* START Excerpted records *

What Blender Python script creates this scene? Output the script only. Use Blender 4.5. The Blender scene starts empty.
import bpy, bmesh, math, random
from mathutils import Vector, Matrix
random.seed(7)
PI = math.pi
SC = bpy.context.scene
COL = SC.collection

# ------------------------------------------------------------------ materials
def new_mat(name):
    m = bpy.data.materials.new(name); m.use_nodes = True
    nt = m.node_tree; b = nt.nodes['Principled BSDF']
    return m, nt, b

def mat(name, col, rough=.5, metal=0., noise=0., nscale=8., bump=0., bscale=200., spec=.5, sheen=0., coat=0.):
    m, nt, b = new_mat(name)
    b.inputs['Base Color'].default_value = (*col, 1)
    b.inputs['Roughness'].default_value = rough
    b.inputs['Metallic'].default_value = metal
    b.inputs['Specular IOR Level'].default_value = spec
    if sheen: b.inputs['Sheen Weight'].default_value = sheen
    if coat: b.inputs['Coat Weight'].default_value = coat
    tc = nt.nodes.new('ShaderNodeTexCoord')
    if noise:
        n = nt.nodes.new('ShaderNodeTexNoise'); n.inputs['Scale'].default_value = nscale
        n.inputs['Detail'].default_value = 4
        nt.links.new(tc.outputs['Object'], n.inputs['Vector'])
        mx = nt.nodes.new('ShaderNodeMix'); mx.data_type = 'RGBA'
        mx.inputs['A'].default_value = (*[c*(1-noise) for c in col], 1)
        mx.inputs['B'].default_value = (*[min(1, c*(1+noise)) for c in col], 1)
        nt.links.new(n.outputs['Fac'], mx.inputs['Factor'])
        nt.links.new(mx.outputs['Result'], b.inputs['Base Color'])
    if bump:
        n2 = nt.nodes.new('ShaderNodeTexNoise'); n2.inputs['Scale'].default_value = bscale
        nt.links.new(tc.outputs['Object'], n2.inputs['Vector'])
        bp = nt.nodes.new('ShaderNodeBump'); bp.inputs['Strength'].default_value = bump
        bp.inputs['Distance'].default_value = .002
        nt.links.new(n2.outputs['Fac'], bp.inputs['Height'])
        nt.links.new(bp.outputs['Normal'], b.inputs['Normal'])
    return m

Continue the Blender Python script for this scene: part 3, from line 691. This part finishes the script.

* END Excerpted records *

## What you are asked to do
Return only the lines spanning from the first line of the material through the line with "return m, nt, b", copied exactly, both ends kept.

## Solved exercise
What Blender Python script creates this scene? Output the script only. Use Blender 4.5. The Blender scene starts empty.
import bpy, bmesh, math, random
from mathutils import Vector, Matrix
random.seed(7)
PI = math.pi
SC = bpy.context.scene
COL = SC.collection

# ------------------------------------------------------------------ materials
def new_mat(name):
    m = bpy.data.materials.new(name); m.use_nodes = True
    nt = m.node_tree; b = nt.nodes['Principled BSDF']
    return m, nt, b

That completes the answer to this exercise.